What to produce: Records follow. Pull out every line that contains "with".

Items listed in a dataset:
==*==
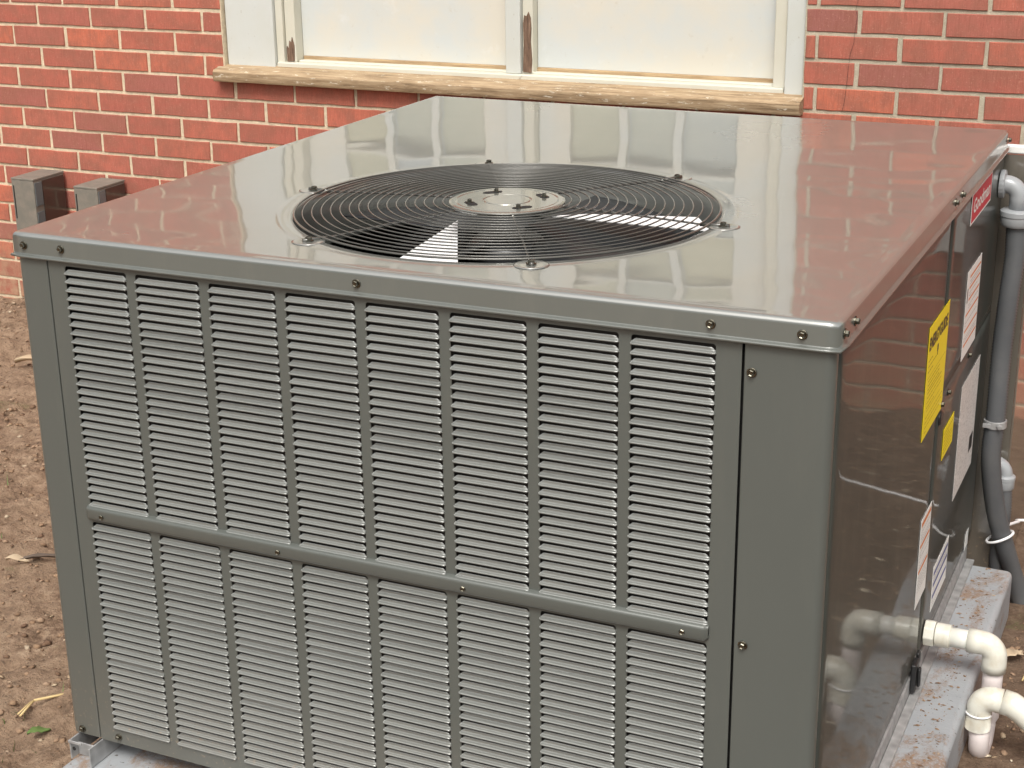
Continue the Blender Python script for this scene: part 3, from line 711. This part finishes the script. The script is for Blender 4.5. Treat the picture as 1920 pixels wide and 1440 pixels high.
# --- labels on the right side
def plate(y0_, y1_, z0_, z1_, m_, name='label', parent=ac, x=XS+.0011, t=.0005, sk=0.):
    return MB().add([(x-t, y0_, z0_), (x-t, y1_, z0_+sk), (x-t, y1_, z1_+sk), (x-t, y0_, z1_), (x, y0_, z0_), (x, y1_, z0_+sk), (x, y1_, z1_+sk), (x, y0_, z1_)],
                    [(0, 3, 2, 1), (4, 5, 6, 7), (0, 1, 5, 4), (1, 2, 6, 5), (2, 3, 7, 6), (3, 0, 4, 7)]).build(name, m_, parent)
def marks(rects, m_, parent, name='print', x=XS+.0013):
    m = MB()
    for (a, b, c_, d) in rects: m.add([(x, a, c_), (x, b, c_), (x, b, d), (x, a, d)], [(0, 1, 2, 3)])
    return m.build(name, m_, parent)
def text(s, y, z, size, m_, parent, x=XS+.0014, bold=0, wid=1, name='lettering'):
    cu = bpy.data.curves.new(name, 'FONT'); cu.body = s; cu.size = size; cu.offset = bold; cu.resolution_u = 3
    t = bpy.data.objects.new(name, cu); col.objects.link(t); bpy.context.view_layer.update()
    me = bpy.data.meshes.new_from_object(t.evaluated_get(bpy.context.evaluated_depsgraph_get())); bpy.data.objects.remove(t)
    wmax = max(v_.co.x for v_ in me.vertices); wmin = min(v_.co.x for v_ in me.vertices); k = wid/(wmax-wmin)
    for v_ in me.vertices: v_.co = Vector((x, y+(v_.co.x-wmin)*k, z+v_.co.y))
    me.materials.clear(); me.materials.append(m_); o = link(bpy.data.objects.new(name, me)); setparent(o, parent); return o
def lines(y0_, y1_, z1_, z0_, n, th, m_, parent, seed=1):
    R_ = random.Random(seed); rc = []
    for i in range(n):
        z = z1_-(z1_-z0_)*(i+.5)/n; y = y0_
        while y < y1_-.004:
            w_ = R_.uniform(.004, .018); rc.append((y, min(y1_, y+w_), z-th/2, z+th/2)); y += w_+.0025
            if R_.random() < .07: break
    marks(rc, m_, parent)
lg = plate(.938, 1.154, -.097, -.043, M['ink_w'], 'badge', x=XS+.0014); plate(.943, 1.149, -.0935, -.0465, M['ink_r'], 'badge_face', lg, x=XS+.0017, t=.0002)
text('Goodman', .957, -.080, .034, M['ink_w'], lg, x=XS+.0020, bold=.0008, wid=.178)
ly = plate(.620, .792, -.367, -.183, M['lab_y']); text('ENERGYGUIDE', .628, -.222, .028, M['ink_k'], ly, bold=.0012, wid=.155)
marks([(.700, .712, -.243, -.232), (.7035, .7085, -.250, -.243)], M['ink_k'], ly); lines(.63, .70, -.235, -.262, 3, .0018, M['ink_y'], ly, 3)
marks([(.628, .784, -.268, -.2672), (.640, .76, -.295, -.2935), (.640, .76, -.324, -.3232)], M['ink_y'], ly)
lines(.640, .74, -.271, -.292, 3, .0016, M['ink_y'], ly, 4); lines(.640, .76, -.298, -.322, 3, .0014, M['ink_y'], ly, 5); lines(.635, .78, -.330, -.362, 4, .0012, M['ink_y'], ly, 6)
l2 = plate(.838, .938, -.478, -.423, M['lab_y']); lines(.845, .93, -.430, -.472, 6, .0014, M['ink_y'], l2, 7)
l1 = plate(.965, 1.112, -.342, -.183, M['lab_w']); bars = []
for i, z in enumerate((-.196, -.216, -.237, -.261, -.290, -.316)): bars.append((.992 if i < 3 else .972, 1.106, z-.0035, z+.0005))
marks(bars, M['ink_o'], l1); marks([(.972, .980, -.240, -.214)], M['ink_k'], l1)
for i, z in enumerate((-.203, -.224, -.246, -.274, -.302)): lines(.994 if i < 3 else .974, 1.10, z, z-.010, 2, .0012, M['ink_s'], l1, 20+i)
l3 = plate(1.008, 1.208, -.620, -.402, M['lab_g']); marks([(1.155, 1.195, -.580, -.548)], M['ink_k'], l3, 'print_block')
l4 = plate(.682, .773, -.684, -.525, M['lab_w']); marks([(.688, .768, -.540, -.532), (.688, .768, -.578, -.572), (.688, .768, -.624, -.618)], M['ink_o'], l4)
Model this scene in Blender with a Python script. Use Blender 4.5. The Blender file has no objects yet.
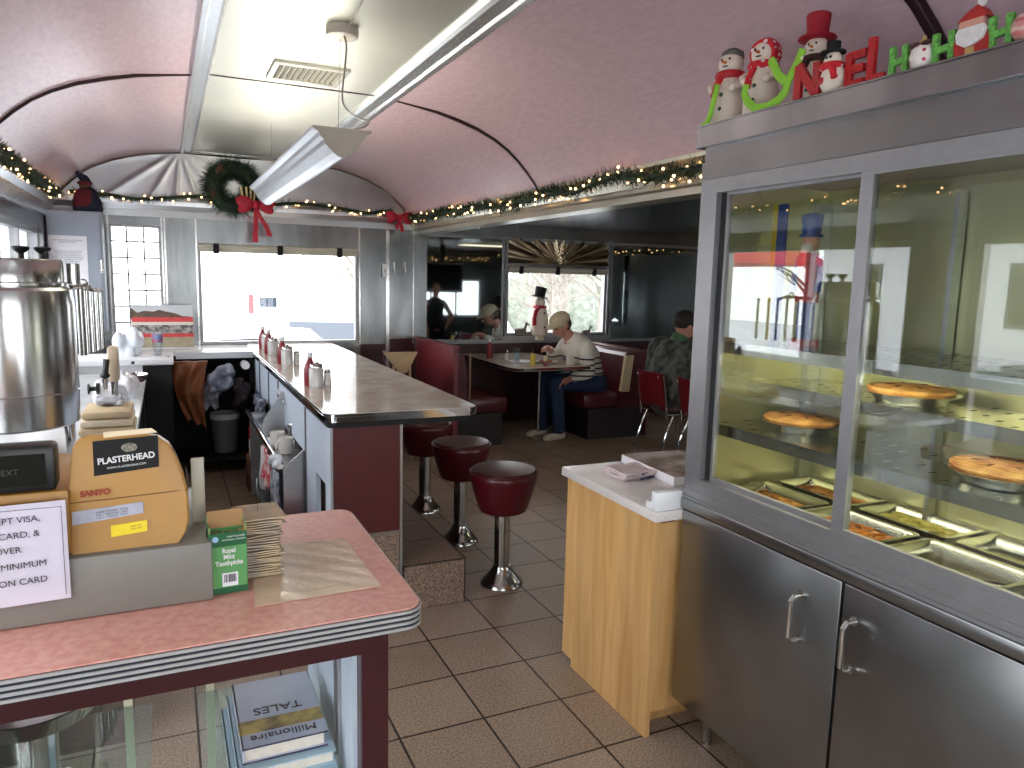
import bpy, bmesh, math, random
from mathutils import Vector, Matrix
random.seed(7)
PI = math.pi
S = bpy.context.scene
COL = S.collection

# ------------------------------------------------------------------ camera
cam_d = bpy.data.cameras.new('camera'); cam = bpy.data.objects.new('camera', cam_d); COL.objects.link(cam)
cam_d.sensor_width = 36.0; cam_d.lens = 741.2625 / 1024 * 36.0; cam_d.clip_start = 0.02; cam_d.clip_end = 300
YAW, PITCH, ROLL, EYE = 0.4388, 0.1404, 0.024, 1.5305
_r = Vector((math.cos(YAW), -math.sin(YAW), 0)); _f0 = Vector((math.sin(YAW), math.cos(YAW), 0)); _z = Vector((0, 0, 1))
_f = _f0 * math.cos(PITCH) - _z * math.sin(PITCH); _u = _z * math.cos(PITCH) + _f0 * math.sin(PITCH)
_r2 = _r * math.cos(ROLL) + _u * math.sin(ROLL); _u2 = _u * math.cos(ROLL) - _r * math.sin(ROLL)
_m = Matrix.Identity(4)
for _i in range(3):
    _m[_i][0] = _r2[_i]; _m[_i][1] = _u2[_i]; _m[_i][2] = -_f[_i]
_m[2][3] = EYE
cam.matrix_world = _m
S.camera = cam
# ------------------------------------------------------------------ exposure, world, big lights
S.view_settings.view_transform = 'Standard'; S.view_settings.look = 'None'; S.view_settings.gamma = 1.0
S.view_settings.use_curve_mapping = False; S.view_settings.exposure = 0.0
W = bpy.data.worlds.new('overcast_sky'); S.world = W; W.use_nodes = True
_nt = W.node_tree; _bg = _nt.nodes['Background']
_tc = _nt.nodes.new('ShaderNodeTexCoord'); _sx = _nt.nodes.new('ShaderNodeSeparateXYZ'); _cr = _nt.nodes.new('ShaderNodeValToRGB')
_nt.links.new(_tc.outputs['Generated'], _sx.inputs[0]); _nt.links.new(_sx.outputs['Z'], _cr.inputs[0]); _nt.links.new(_cr.outputs[0], _bg.inputs[0])
_cr.color_ramp.elements[0].position = 0.0; _cr.color_ramp.elements[0].color = (0.93, 0.97, 1.0, 1)
_cr.color_ramp.elements[1].position = 0.5; _cr.color_ramp.elements[1].color = (0.95, 0.98, 1.0, 1)
_bg.inputs[1].default_value = 6.4

def portal(name, loc, rot, sx, sy):
    d = bpy.data.lights.new(name, 'AREA'); d.shape = 'RECTANGLE'; d.size = sx; d.size_y = sy; d.cycles.is_portal = True
    o = bpy.data.objects.new(name, d); COL.objects.link(o); o.location = loc; o.rotation_euler = rot
    return o
# an area light shines along its local -Z
portal('portal_back', (0.9, 6.62, 1.33), (-PI/2, 0, 0), 1.3, 0.8)
portal('portal_annex', (3.91, 7.32, 1.28), (-PI/2, 0, 0), 1.25, 0.7)
portal('portal_left_near', (-0.87, 0.9, 1.07), (0, -PI/2, 0), 1.5, 3.4)
portal('portal_left_far', (-0.87, 4.5, 1.42), (0, -PI/2, 0), 0.72, 3.4)
portal('portal_behind', (0.7, -1.32, 1.35), (PI/2, 0, 0), 2.2, 1.2)
portal('portal_annex_front', (4.4, 0.08, 1.2), (PI/2, 0, 0), 3.4, 1.1)

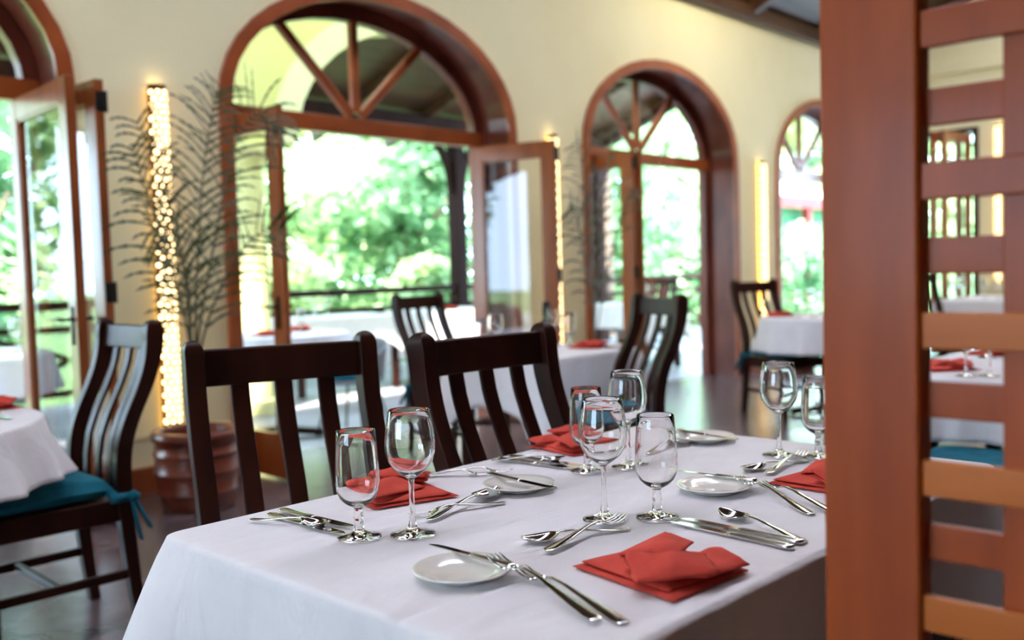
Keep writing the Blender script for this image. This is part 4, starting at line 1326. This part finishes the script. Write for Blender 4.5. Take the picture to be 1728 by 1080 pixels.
def pot(r, R=.205, H=.43):
    prof = [(0, 0), (R * .78, 0), (R * .84, .02), (R * .93, H * .2), (R * .945, H * .215), (R * .975, H * .225), (R * .975, H * .245), (R * .955, H * .26), (R * .98, H * .45), (R * .99, H * .465), (R * 1.015, H * .475), (R * 1.015, H * .495), (R * .99, H * .51),
            (R * .985, H * .68), (R * .99, H * .695), (R * 1.015, H * .705), (R * 1.015, H * .725), (R * .985, H * .74), (R * .965, H * .86), (R * 1.0, H * .875), (R * 1.035, H * .89), (R * 1.04, H * .975), (R * 1.0, H), (R * .9, H), (R * .87, H * .97), (R * .85, H * .8)]
    MB().lathe(prof, 56).build('pot', 'terracotta', r, smooth=True)
    MB().lathe([(0, H * .86), (R * .5, H * .855), (R * .862, H * .84)], 32).build('soil', 'soil', r, smooth=True)


def fronds(r, specs, base, seed, llen):
    rng = random.Random(seed)
    for sp in specs:
        b = MB(); rach = frond(b, base, sp['p'], int(sp.get('n', 34) * .55), sp.get('l', llen), rng, sp.get('d', .28))
        o = rach.build('frond', 'palm_stem', r, smooth=True)
        b.build('leaflets', 'palm', o, smooth=False)


pp = thing('potted_palm', 'feathery palm in a ribbed terracotta pot by the first glowing lamp', 'plant', (2.50, 4.55, 0))
pot(pp, .21, .405)
o = Vector((2.50, 4.55, 0))
def rel(*p): return [tuple(Vector(q) - o) for q in p]
fronds(pp, [
    dict(p=rel((2.49, 4.5, .82), (2.515, 4.47, 1.35), (2.56, 4.44, 1.80), (2.61, 4.40, 2.10)), n=40, l=.34, d=.25),
    dict(p=rel((2.46, 4.50, .85), (2.36, 4.46, 1.22), (2.24, 4.42, 1.55), (2.15, 4.38, 1.78)), n=30, l=.30),
    dict(p=rel((2.50, 4.50, .82), (2.60, 4.44, 1.40), (2.71, 4.40, 1.85), (2.83, 4.36, 2.02), (2.95, 4.34, 1.92)), n=38, l=.34),
    dict(p=rel((2.47, 4.5, .78), (2.41, 4.40, 1.15), (2.28, 4.28, 1.36), (2.14, 4.2, 1.40)), n=26, l=.26),
    dict(p=rel((2.50, 4.48, .78), (2.58, 4.36, 1.15), (2.72, 4.28, 1.38), (2.86, 4.24, 1.42)), n=28, l=.28),
    dict(p=rel((2.48, 4.52, .8), (2.47, 4.56, 1.3), (2.40, 4.6, 1.7), (2.30, 4.62, 1.95)), n=26, l=.28),
], (0.0, -.02, .33), 4, .3)
pp = thing('potted_palm', 'feathery palm in a pot between the central and second doorways', 'plant', (5.92, 4.66, 0))
pot(pp, .17, .36)
o = Vector((5.92, 4.66, 0))
fronds(pp, [
    dict(p=rel((5.93, 4.62, .8), (5.86, 4.6, 1.4), (5.80, 4.58, 1.85), (5.70, 4.56, 2.1)), n=34, l=.34),
    dict(p=rel((5.94, 4.62, .8), (6.02, 4.6, 1.5), (6.08, 4.56, 2.0), (6.10, 4.52, 2.28)), n=34, l=.30),
    dict(p=rel((5.92, 4.62, .7), (5.78, 4.58, 1.2), (5.64, 4.54, 1.55), (5.52, 4.5, 1.65)), n=34, l=.32),
    dict(p=rel((5.94, 4.6, .7), (5.98, 4.5, 1.2), (6.06, 4.42, 1.6), (6.12, 4.38, 1.75)), n=28, l=.28),
], (0, 0, .3), 9, .3)
pp = thing('potted_palm', 'thin palm with few fronds left of the third arch', 'plant', (9.66, 4.72, 0))
pot(pp, .15, .32)
o = Vector((9.66, 4.72, 0))
fronds(pp, [
    dict(p=rel((9.68, 4.68, .6), (9.8, 4.62, 1.0), (10.0, 4.56, 1.25), (10.2, 4.5, 1.2)), n=24, l=.3),
    dict(p=rel((9.64, 4.68, .6), (9.55, 4.62, 1.0), (9.45, 4.56, 1.2), (9.3, 4.5, 1.25)), n=24, l=.3),
], (0, 0, .27), 12, .3)


# ================================================================== FOREGROUND LATTICE SCREEN
ls = thing('lattice_screen', 'brown wooden lattice screen with a broad upright post in the right foreground', 'screen', (.98, .355, 0))
MB().box(0, .036, 0, .1025, 0, 4.6).build('post', 'screen_wood', ls, bevel=.005)
zc = [1.4035, 1.3285, 1.2545, 1.1805, 1.106, 1.035, .957, .889, .818, .747, .676, .605, 1.478, 1.552, 1.626]
for k, z in enumerate(zc):
    x0 = .006 if k % 2 == 0 else .020
    if k > 11: x0 = .026 - x0
    MB().box(x0, x0 + .010, -.62, .0, z - .0185, z + .0185).build('slat', 'slat_wood' if k % 2 == 0 and k >= 4 else 'screen_wood', ls, bevel=.002)
for y in (-.0925, -.235, -.38, -.525):
    MB().box(.0155, .0205, y - .0195, y + .0195, .30, 1.9).build('upright', 'screen_wood', ls, bevel=.0015)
==*==
Correct result:
Model this scene in Blender with a Python script. Use Blender 4.5. The Blender file has no objects yet.
pp = thing('potted_palm', 'thin palm with few fronds left of the third arch', 'plant', (9.66, 4.72, 0))
ls = thing('lattice_screen', 'brown wooden lattice screen with a broad upright post in the right foreground', 'screen', (.98, .355, 0))